The European Union has long urged Russia to negotiate with responsible Chechen leaders to try to find a political solution.

The meeting was Mr. Putin's first foray into Western Europe after the 57-hour takeover last month of a Moscow theater by Chechen guerrillas. The siege ended with the death of 128 hostages and 41 Chechen rebels, with most of the hostages killed by a gas used by Russian forces.
 

The siege has emboldened Mr. Putin and his defense minister, Sergei B. Ivanov, who has halted a planned troop pullout from Chechnya and vowed to intensify the Russian offensive against Chechen separatists. On Sunday, Mr. Putin said he was no longer willing to negotiate with Chechnya's elected president, Aslan Maskhadov, whom he branded a "murderer" in the wake of the hostage crisis.

Mr. Putin's rage during the news conference was set off by a provocative question from the correspondent from Le Monde about whether in trying to eradicate terrorism he was also going to eradicate the civilian population of Chechnya.

On a side street outside the conference center, about 200 demonstrators gathered behind police barricades to protest the Chechen war.

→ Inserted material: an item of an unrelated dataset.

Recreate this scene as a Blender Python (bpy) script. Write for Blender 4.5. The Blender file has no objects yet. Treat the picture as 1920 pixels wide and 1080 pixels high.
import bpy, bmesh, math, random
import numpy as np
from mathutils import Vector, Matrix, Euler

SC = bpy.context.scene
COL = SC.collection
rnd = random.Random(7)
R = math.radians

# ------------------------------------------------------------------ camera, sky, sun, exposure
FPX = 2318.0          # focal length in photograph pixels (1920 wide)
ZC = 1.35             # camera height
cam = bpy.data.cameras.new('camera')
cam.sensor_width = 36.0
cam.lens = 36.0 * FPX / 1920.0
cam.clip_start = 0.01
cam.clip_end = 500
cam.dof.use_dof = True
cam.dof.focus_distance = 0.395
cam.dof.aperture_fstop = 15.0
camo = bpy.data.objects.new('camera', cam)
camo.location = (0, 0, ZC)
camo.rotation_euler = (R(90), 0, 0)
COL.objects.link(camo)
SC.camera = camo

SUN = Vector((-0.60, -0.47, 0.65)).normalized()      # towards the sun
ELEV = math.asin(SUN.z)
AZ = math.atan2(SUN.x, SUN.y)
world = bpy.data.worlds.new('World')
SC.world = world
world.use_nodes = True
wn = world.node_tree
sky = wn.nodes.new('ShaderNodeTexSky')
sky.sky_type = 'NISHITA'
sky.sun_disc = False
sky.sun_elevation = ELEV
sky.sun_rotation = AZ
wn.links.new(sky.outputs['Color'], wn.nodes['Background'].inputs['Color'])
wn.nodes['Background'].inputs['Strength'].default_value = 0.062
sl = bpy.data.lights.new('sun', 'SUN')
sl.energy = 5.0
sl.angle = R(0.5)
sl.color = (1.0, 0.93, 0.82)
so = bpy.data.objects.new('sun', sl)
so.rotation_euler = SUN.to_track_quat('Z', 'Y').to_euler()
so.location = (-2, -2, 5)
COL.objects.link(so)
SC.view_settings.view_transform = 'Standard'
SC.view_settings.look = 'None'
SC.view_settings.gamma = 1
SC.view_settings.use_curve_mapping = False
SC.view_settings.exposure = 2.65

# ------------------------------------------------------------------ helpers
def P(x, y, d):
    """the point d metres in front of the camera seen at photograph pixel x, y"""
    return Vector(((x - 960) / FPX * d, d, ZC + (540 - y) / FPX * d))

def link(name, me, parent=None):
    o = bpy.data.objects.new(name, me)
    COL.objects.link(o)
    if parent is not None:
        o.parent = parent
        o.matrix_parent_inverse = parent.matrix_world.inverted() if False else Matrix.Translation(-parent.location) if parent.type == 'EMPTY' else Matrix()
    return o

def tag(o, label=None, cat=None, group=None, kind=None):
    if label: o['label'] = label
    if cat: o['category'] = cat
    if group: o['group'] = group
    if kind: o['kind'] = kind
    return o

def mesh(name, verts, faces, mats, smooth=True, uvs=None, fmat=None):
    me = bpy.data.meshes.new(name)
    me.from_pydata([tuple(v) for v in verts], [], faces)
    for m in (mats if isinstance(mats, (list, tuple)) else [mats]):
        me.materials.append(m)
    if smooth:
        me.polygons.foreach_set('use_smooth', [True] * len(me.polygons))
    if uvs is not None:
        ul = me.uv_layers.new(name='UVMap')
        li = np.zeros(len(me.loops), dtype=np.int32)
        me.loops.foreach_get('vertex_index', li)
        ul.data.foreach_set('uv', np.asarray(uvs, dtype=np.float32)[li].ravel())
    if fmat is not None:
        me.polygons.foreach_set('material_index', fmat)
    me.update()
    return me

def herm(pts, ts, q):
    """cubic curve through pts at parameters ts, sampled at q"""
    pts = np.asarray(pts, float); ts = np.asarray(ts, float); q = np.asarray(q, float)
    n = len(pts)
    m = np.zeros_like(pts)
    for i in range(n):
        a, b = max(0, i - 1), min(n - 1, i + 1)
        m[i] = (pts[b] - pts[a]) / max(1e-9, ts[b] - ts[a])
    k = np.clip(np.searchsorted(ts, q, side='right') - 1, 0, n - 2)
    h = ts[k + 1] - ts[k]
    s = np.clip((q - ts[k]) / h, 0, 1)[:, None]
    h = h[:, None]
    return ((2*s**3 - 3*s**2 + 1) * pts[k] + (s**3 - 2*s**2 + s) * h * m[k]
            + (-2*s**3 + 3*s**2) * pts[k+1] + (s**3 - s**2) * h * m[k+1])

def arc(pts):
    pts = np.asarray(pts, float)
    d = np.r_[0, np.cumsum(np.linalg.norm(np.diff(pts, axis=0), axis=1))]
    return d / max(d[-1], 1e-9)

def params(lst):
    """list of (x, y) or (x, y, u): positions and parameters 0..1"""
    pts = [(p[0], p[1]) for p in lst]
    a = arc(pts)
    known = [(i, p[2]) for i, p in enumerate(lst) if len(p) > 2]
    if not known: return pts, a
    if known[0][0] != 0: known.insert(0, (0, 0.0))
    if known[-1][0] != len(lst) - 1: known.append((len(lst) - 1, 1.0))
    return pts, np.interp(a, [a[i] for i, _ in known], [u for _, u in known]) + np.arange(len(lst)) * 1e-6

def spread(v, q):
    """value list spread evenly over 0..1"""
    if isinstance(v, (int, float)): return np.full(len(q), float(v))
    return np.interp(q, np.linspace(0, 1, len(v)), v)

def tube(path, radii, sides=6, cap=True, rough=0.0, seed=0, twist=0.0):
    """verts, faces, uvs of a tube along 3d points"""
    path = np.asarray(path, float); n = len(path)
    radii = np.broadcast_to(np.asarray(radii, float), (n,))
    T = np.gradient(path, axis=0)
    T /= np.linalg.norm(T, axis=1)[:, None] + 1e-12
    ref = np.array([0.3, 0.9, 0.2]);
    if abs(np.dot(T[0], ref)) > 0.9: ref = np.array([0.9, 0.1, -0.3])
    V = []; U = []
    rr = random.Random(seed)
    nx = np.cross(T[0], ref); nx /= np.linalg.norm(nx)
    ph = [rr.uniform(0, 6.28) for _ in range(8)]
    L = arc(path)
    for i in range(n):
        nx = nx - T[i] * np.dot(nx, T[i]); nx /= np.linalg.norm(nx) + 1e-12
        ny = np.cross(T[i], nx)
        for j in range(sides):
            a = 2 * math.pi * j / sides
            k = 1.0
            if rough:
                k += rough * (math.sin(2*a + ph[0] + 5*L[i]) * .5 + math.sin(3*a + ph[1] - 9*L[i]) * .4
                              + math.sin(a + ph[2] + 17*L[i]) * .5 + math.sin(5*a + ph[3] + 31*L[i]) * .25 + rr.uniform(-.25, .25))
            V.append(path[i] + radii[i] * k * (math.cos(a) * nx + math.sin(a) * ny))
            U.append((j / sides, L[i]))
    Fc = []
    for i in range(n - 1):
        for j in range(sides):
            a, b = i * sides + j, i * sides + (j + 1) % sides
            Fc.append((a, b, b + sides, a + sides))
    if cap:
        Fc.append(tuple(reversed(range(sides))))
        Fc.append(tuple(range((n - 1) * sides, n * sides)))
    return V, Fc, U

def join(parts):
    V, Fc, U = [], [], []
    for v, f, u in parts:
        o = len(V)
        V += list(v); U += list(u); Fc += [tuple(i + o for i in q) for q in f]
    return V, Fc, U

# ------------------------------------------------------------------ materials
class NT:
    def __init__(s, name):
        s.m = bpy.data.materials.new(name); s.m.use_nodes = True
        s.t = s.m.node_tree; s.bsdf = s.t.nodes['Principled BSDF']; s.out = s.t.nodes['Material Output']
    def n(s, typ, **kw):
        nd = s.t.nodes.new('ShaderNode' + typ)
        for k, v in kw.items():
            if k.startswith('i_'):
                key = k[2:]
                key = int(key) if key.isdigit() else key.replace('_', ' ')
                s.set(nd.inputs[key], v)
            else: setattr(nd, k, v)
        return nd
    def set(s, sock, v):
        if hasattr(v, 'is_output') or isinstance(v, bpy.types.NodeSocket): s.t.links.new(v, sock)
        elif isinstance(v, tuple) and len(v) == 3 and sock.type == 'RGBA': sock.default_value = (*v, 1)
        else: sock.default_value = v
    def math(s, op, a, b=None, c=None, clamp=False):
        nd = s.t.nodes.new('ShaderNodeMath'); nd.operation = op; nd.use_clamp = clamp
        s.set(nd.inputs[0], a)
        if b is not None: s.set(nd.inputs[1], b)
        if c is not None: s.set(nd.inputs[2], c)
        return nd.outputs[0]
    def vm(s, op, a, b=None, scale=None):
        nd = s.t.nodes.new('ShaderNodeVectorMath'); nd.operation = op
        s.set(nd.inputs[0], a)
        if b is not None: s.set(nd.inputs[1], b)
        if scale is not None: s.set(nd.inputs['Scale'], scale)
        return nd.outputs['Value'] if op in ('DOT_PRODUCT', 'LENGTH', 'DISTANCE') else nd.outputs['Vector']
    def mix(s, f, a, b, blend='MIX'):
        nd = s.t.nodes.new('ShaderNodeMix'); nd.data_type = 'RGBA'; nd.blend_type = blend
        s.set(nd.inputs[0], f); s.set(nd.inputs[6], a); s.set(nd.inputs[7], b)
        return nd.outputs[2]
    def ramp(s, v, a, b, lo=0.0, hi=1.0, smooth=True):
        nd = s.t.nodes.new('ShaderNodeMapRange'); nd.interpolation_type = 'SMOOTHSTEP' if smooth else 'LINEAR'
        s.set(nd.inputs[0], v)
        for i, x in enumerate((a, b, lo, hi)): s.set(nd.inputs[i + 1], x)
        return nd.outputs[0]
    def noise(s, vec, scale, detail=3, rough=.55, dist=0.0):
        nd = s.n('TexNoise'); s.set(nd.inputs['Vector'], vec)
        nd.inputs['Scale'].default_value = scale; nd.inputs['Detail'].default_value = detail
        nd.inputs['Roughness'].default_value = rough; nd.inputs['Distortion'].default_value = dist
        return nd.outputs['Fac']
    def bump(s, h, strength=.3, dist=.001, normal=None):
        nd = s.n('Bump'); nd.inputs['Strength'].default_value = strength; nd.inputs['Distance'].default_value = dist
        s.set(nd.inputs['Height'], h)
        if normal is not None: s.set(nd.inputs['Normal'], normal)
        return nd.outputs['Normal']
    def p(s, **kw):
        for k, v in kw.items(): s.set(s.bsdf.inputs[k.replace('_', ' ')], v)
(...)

"Putin is a terrorist," read one banner. "Gas, the new form of killing," read another, a reference to the assault by Russian security forces to end the seige at the Moscow theater.

"The war in Chechnya is a colonial war," the French philosopher André Glucksmann told the group. "Stalin carried out action to deport the Chechens and the Russian Army is once again exterminating the Chechen people."

The summit session had originally been planned for Copenhagen. But the site was changed to Brussels in response to Russian protests over a conference of Chechen rebels in Copenhagen just days after the end of the Moscow siege.

After a separate meeting with Mr. Putin today, the NATO secretary general, Lord Robertson, expressed support for Russia's military clampdown on Chechen guerrillas, acknowledging that there are international terrorists in Russia.

"Russia has a right to deal with breaches of law and order on its own sovereign territory," he said. "And the desperate and criminal acts used by the hostage takers in Moscow a few weeks ago underlines the seriousness of the situation faced by Russia."

He added, "It is also becoming increasingly clear that there are international terrorist elements involved in the insurrection in Chechnya."